An den Wahlen am Sonntag nehmen 36 politische Parteien teil. 14 weiteren Parteien wurde die Teilnahme verweigert, da sie die Mindestforderungen nicht erfüllten. Den jüngsten Umfragen zufolge könnten sechs politische Formationen den Sprung ins Parlament schaffen. Die konservative ND von Mitsotakis büßt wichtige Stimmenanteile ein im Vergleich zu 2019 und kommt nur noch auf rund 33 Prozent, jedoch weiterhin mit einem komfortablen Vorsprung vor der sozialistischen Syriza von Tsipras (ca. 27 Prozent). Die sozialdemokratische Pasok erholt sich langsam, aber sicher von ihrem historisch schlechtesten Ergebnis von weniger als 5 Prozent bei den Wahlen 2015 – die ehemalige Volkspartei, die in ihren besten Zeiten Ergebnisse weit nördlich von 40 Prozent erzielte, kann sich Hoffnungen auf ein zweistelliges Ergebnis machen. Damit käme ihr die Rolle des Königsmachers zu, da sowohl ND als auch Syriza auf Pasok angewiesen wären für eine Mehrheit im Parlament.

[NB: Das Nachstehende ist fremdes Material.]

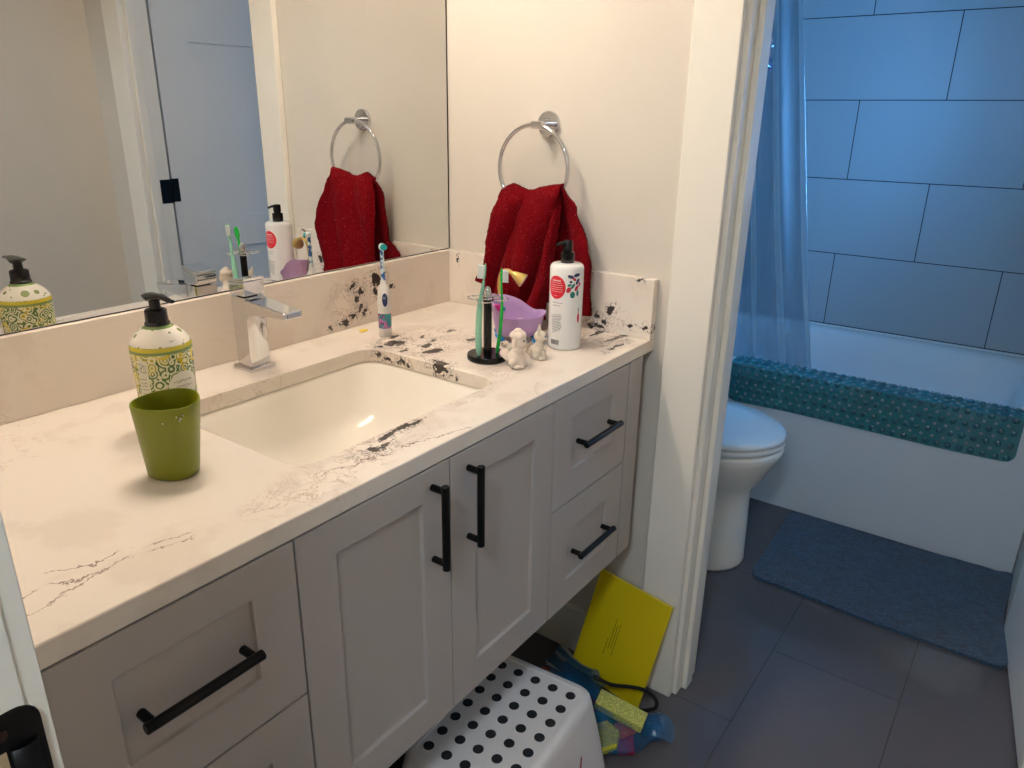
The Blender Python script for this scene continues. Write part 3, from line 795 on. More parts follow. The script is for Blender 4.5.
def faucet():
    t = thing('faucet', 'chrome square single-lever faucet behind the sink', 'faucet', (-.6245, -.078, Z))
    cx, cy = -.6245, -.078
    bm = bmesh.new(); loft(bm, [rrect(cx, cy, Z+.0003, .0265, .0265, .003, 3), rrect(cx, cy, Z+.006, .0265, .0265, .003, 3), rrect(cx, cy, Z+.0075, .024, .024, .003, 3)]); link('base_plate', bm, CHROME, t, angle=30)
    bm = bmesh.new(); loft(bm, [rrect(cx, cy, Z+.006, .0205, .0205, .003, 3), rrect(cx, cy, Z+.132, .0205, .0205, .003, 3)]); link('column', bm, CHROME, t, angle=30)
    # spout: flat tapered arm toward the bowl, dropping a little
    bm = bmesh.new()
    def sec(y, zt, zb, hw): return [(cx-hw, y, zt), (cx+hw, y, zt), (cx+hw, y, zb), (cx-hw, y, zb)]
    loft(bm, [sec(cy-.014, .9905, .9600, .0205), sec(-.15, .9855, .9675, .0195), sec(-.200, .9810, .969, .0185)])
    link('spout', bm, CHROME, t, smooth=False, bevel=.0025)
    bm = bmesh.new(); box(bm, (cx-.0125, -.2012, .9715), (cx+.0125, -.2002, .9785)); link('aerator', bm, CHROMEB, t, smooth=False)
    # lever cap: block on the column with a slanting top plate
    bm = bmesh.new(); loft(bm, [[(cx-.0205, cy+.0215, .9945), (cx+.0205, cy+.0215, .9945), (cx+.0205, cy-.0205, .9945), (cx-.0205, cy-.0205, .9945)],
                                [(cx-.0205, cy+.0225, 1.0125), (cx+.0205, cy+.0225, 1.0125), (cx+.0205, cy-.0225, 1.0205), (cx-.0205, cy-.0225, 1.0205)]])
    link('lever_cap', bm, CHROME, t, smooth=False, bevel=.002)
    bm = bmesh.new(); loft(bm, [[(cx-.0205, cy+.0230, 1.0190), (cx+.0205, cy+.0230, 1.0190), (cx+.0205, cy+.0230, 1.0130), (cx-.0205, cy+.0230, 1.0130)],
                                [(cx-.0205, cy-.0250, 1.0270), (cx+.0205, cy-.0250, 1.0270), (cx+.0205, cy-.0235, 1.0208), (cx-.0205, cy-.0235, 1.0208)]])
    link('lever', bm, CHROME, t, smooth=False, bevel=.0015)
    bm = bmesh.new(); lathe(bm, cx, cy, [(.017, .9915), (.017, .995)], 20); link('swivel_ring', bm, BLACKP, t)
faucet()

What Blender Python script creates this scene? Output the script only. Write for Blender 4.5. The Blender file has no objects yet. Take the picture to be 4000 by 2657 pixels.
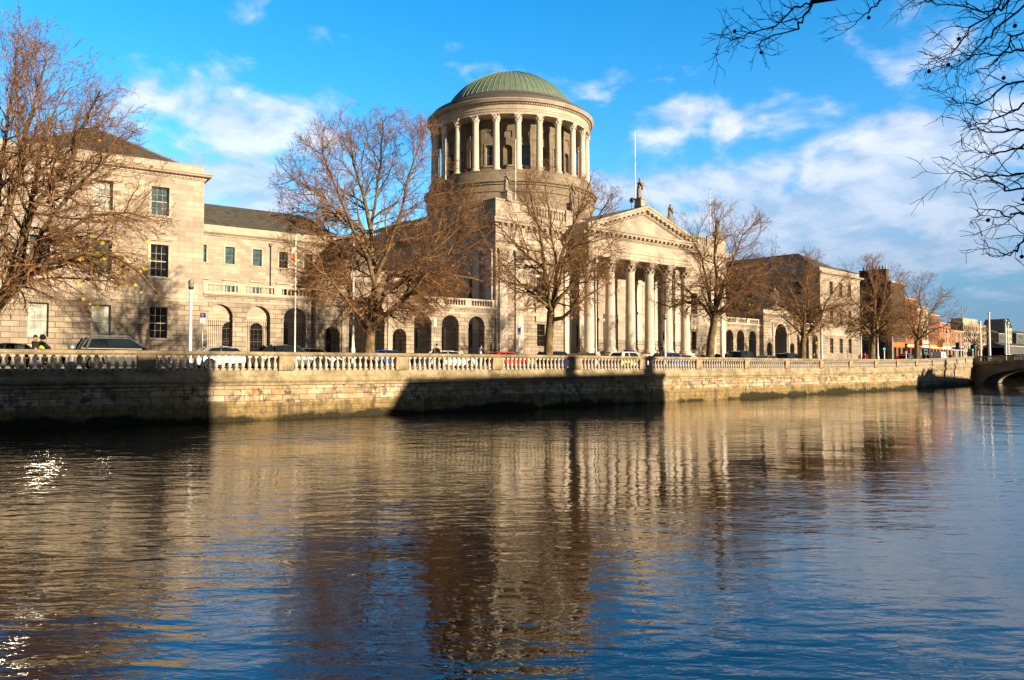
import bpy, math, random
import numpy as np
from math import sin, cos, tan, pi, sqrt, atan2, radians, degrees, exp
from mathutils import Vector, Matrix, noise

random.seed(7)
SC = bpy.context.scene
COL = SC.collection

# ------------------------------------------------------------------ camera maths (eye at the origin, X runs along the quay)
F_PX = 3000.0
PHI = radians(48.155)
PITCH = math.atan((1430 - 1328.5) / F_PX)
CF = np.array([cos(PHI) * cos(PITCH), sin(PHI) * cos(PITCH), sin(PITCH)])
CR = np.array([sin(PHI), -cos(PHI), 0.0])
CU = np.cross(CR, CF)

def ray(px, py):
    return CF * F_PX + CR * (px - 2000) + CU * (1328.5 - py)

def at_depth(px, py, z):
    d = ray(px, py)
    return d * (z / F_PX)

def at_Y(px, py, Y):
    d = ray(px, py)
    return d * (Y / d[1])

SUN_AZ, SUN_ALT = radians(11.0), radians(15.0)      # azimuth east of due -Y
WATER_Z = -2.8

# ------------------------------------------------------------------ object helpers
def tag(o, label=None, cat=None, group=None, kind=None):
    if label: o['label'] = label
    if cat: o['category'] = cat
    if group: o['group'] = group
    if kind: o['kind'] = kind
    return o

def empty(name, loc=(0, 0, 0), rz=0.0, label=None, cat=None, group=None):
    o = bpy.data.objects.new(name, None)
    COL.objects.link(o)
    o.location = loc
    o.rotation_euler = (0, 0, rz)
    o.empty_display_size = 0.3
    return tag(o, label, cat, group)

def inst(src, parent=None, loc=None, rz=None, label=None, cat=None):
    c = src.copy()
    COL.objects.link(c)
    if parent is not None: c.parent = parent
    if loc is not None: c.location = loc
    if rz is not None: c.rotation_euler = (0, 0, rz)
    return c

def kids(o):
    return [x for x in bpy.data.objects if x.parent is o]

def copy_tree(o, parent=None):
    ch = TREE.get(o.name, [])
    c = o.copy()
    COL.objects.link(c)
    c.parent = parent
    TREE[c.name] = []
    if parent is not None: TREE[parent.name].append(c)
    for k in ch:
        copy_tree(k, c)
    return c
TREE = {}

class MB:
    def __init__(s):
        s.v = []; s.f = []
    def pt(s, p):
        s.v.append((p[0], p[1], p[2])); return len(s.v) - 1
    def poly(s, pts):
        i = len(s.v)
        s.v.extend([(p[0], p[1], p[2]) for p in pts])
        s.f.append(tuple(range(i, i + len(pts))))
    def box(s, x0, x1, y0, y1, z0, z1):
        i = len(s.v)
        s.v.extend([(x0, y0, z0), (x1, y0, z0), (x1, y1, z0), (x0, y1, z0), (x0, y0, z1), (x1, y0, z1), (x1, y1, z1), (x0, y1, z1)])
        for q in ((0, 3, 2, 1), (4, 5, 6, 7), (0, 1, 5, 4), (1, 2, 6, 5), (2, 3, 7, 6), (3, 0, 4, 7)):
            s.f.append(tuple(i + k for k in q))
        return s
    def extr_y(s, xz, y0, y1):
        n = len(xz); i = len(s.v)
        s.v.extend([(p[0], y0, p[1]) for p in xz]); s.v.extend([(p[0], y1, p[1]) for p in xz])
        s.f.append(tuple(i + k for k in range(n))); s.f.append(tuple(i + n + k for k in reversed(range(n))))
        for k in range(n):
            a, b = k, (k + 1) % n
            s.f.append((i + a, i + n + a, i + n + b, i + b))
    def extr_x(s, yz, x0, x1):
        n = len(yz); i = len(s.v)
        s.v.extend([(x0, p[0], p[1]) for p in yz]); s.v.extend([(x1, p[0], p[1]) for p in yz])
        s.f.append(tuple(i + k for k in range(n))); s.f.append(tuple(i + n + k for k in reversed(range(n))))
        for k in range(n):
            a, b = k, (k + 1) % n
            s.f.append((i + a, i + n + a, i + n + b, i + b))
    def extr_z(s, xy, z0, z1):
        n = len(xy); i = len(s.v)
        s.v.extend([(p[0], p[1], z0) for p in xy]); s.v.extend([(p[0], p[1], z1) for p in xy])
        s.f.append(tuple(i + k for k in range(n))); s.f.append(tuple(i + n + k for k in reversed(range(n))))
        for k in range(n):
            a, b = k, (k + 1) % n
            s.f.append((i + a, i + n + a, i + n + b, i + b))
    def lathe(s, prof, cx=0, cy=0, n=16, cap=True, a0=0.0, a1=None, sx=1.0, sy=1.0):
        full = a1 is None
        m = n if full else n + 1
        i = len(s.v)
        for r, z in prof:
            for k in range(m):
                a = a0 + (2 * pi * k / n if full else (a1 - a0) * k / n)
                s.v.append((cx + r * cos(a) * sx, cy + r * sin(a) * sy, z))
        for j in range(len(prof) - 1):
            for k in range(n):
                k2 = (k + 1) % m if full else k + 1
                s.f.append((i + j * m + k, i + j * m + k2, i + (j + 1) * m + k2, i + (j + 1) * m + k))
        if cap and full:
            s.f.append(tuple(i + k for k in reversed(range(m))))
            s.f.append(tuple(i + (len(prof) - 1) * m + k for k in range(m)))
    def sweep(s, path, prof, closed=True):
        # path: list of (x, y, z, nx, ny); prof: list of (out, up)
        n = len(prof); i = len(s.v)
        for (x, y, z, nx, ny) in path:
            for o, u in prof:
                s.v.append((x + nx * o, y + ny * o, z + u))
        for j in range(len(path) - 1):
            for k in range(n if closed else n - 1):
                k2 = (k + 1) % n
                s.f.append((i + j * n + k, i + (j + 1) * n + k, i + (j + 1) * n + k2, i + j * n + k2))
        if closed:
            s.f.append(tuple(i + k for k in range(n)))
            s.f.append(tuple(i + (len(path) - 1) * n + k for k in reversed(range(n))))
    def tube(s, pts, rad, n=6, cap=True):
        P = [Vector(p) for p in pts]
        if not hasattr(rad, '__len__'): rad = [rad] * len(P)
        i = len(s.v)
        for j, p in enumerate(P):
            t = (P[min(j + 1, len(P) - 1)] - P[max(j - 1, 0)])
            if t.length < 1e-9: t = Vector((0, 0, 1))
            t.normalize()
            a = t.cross(Vector((0, 0, 1)) if abs(t.z) < .95 else Vector((1, 0, 0))).normalized()
            b = t.cross(a)
            for k in range(n):
                g = 2 * pi * k / n
                q = p + (a * cos(g) + b * sin(g)) * rad[j]
                s.v.append((q.x, q.y, q.z))
        for j in range(len(P) - 1):
            for k in range(n):
                k2 = (k + 1) % n
                s.f.append((i + j * n + k, i + (j + 1) * n + k, i + (j + 1) * n + k2, i + j * n + k2))
        if cap:
            s.f.append(tuple(i + k for k in range(n)))
            s.f.append(tuple(i + (len(P) - 1) * n + k for k in reversed(range(n))))
    def ball(s, c, r, n=10, m=6, sz=1.0):
        prof = [(max(1e-4, r * sin(pi * j / m)), c[2] - r * sz * cos(pi * j / m)) for j in range(m + 1)]
        s.lathe(prof, c[0], c[1], n, cap=False)
    def mesh(s, name, mat, smooth=False):
        me = bpy.data.meshes.new(name)
        me.from_pydata(s.v, [], s.f)
        if mat is not None: me.materials.append(mat)
        if smooth:
            me.polygons.foreach_set('use_smooth', [True] * len(me.polygons))
            if smooth == 2:
                try: me.set_sharp_from_angle(angle=radians(35))
                except Exception: pass
        me.update()
        return me
    def build(s, name, mat, parent=None, smooth=False, loc=None):
        o = bpy.data.objects.new(name, s.mesh(name, mat, smooth))
        COL.objects.link(o)
        if parent is not None:
            o.parent = parent
            TREE.setdefault(parent.name, []).append(o)
        TREE.setdefault(o.name, [])
        if loc is not None: o.location = loc
        return o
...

Neben diesen drei Parteien rechnen sich noch die Kommunistische Partei (rund 7 Prozent), die rechtsextreme Griechische Lösung (knapp über 3 Prozent) und die links-grüne MeRA25 des ehemaligen – und exzentrischen – Finanzministers Varoufakis realistische Chancen aus, die in Griechenland gültige Hürde von 3 Prozent zu überspringen.

Die Demoskopen sehen bislang einen rekordverdächtigen Anteil von Unentschlossenen und rechnen mit einer niedrigen Wahlbeteiligung, die in Griechenland bei den vorangegangenen Wahlen stets knapp über oder unter 60 Prozent lag.

Geht die Rechnung von Mitsotakis auf?

Mitsotakis geht ganz klar von einer Wiederholung der Wahl Anfang Juli aus und hofft, dank Hilfe der Bonussitze die absolute Mehrheit im Parlament zu ergattern. Doch Tsipras könnte ihm einen Strich durch die Rechnung machen, indem er eine linke Koalition unter seiner Führung schmiedet. Mit von der Partie wären neben der Pasok und seinem Ex-Kollegen Varoufakis auch die Kommunisten. Dass Tsipras bei der Auswahl seiner Partner nicht unbedingt sehr kleinlich ist, hat er 2015 bereits unter Beweis gestellt: Damals waren die Unabhängigen Griechen sein Koalitionspartner, eine rechtspopulistische Partei.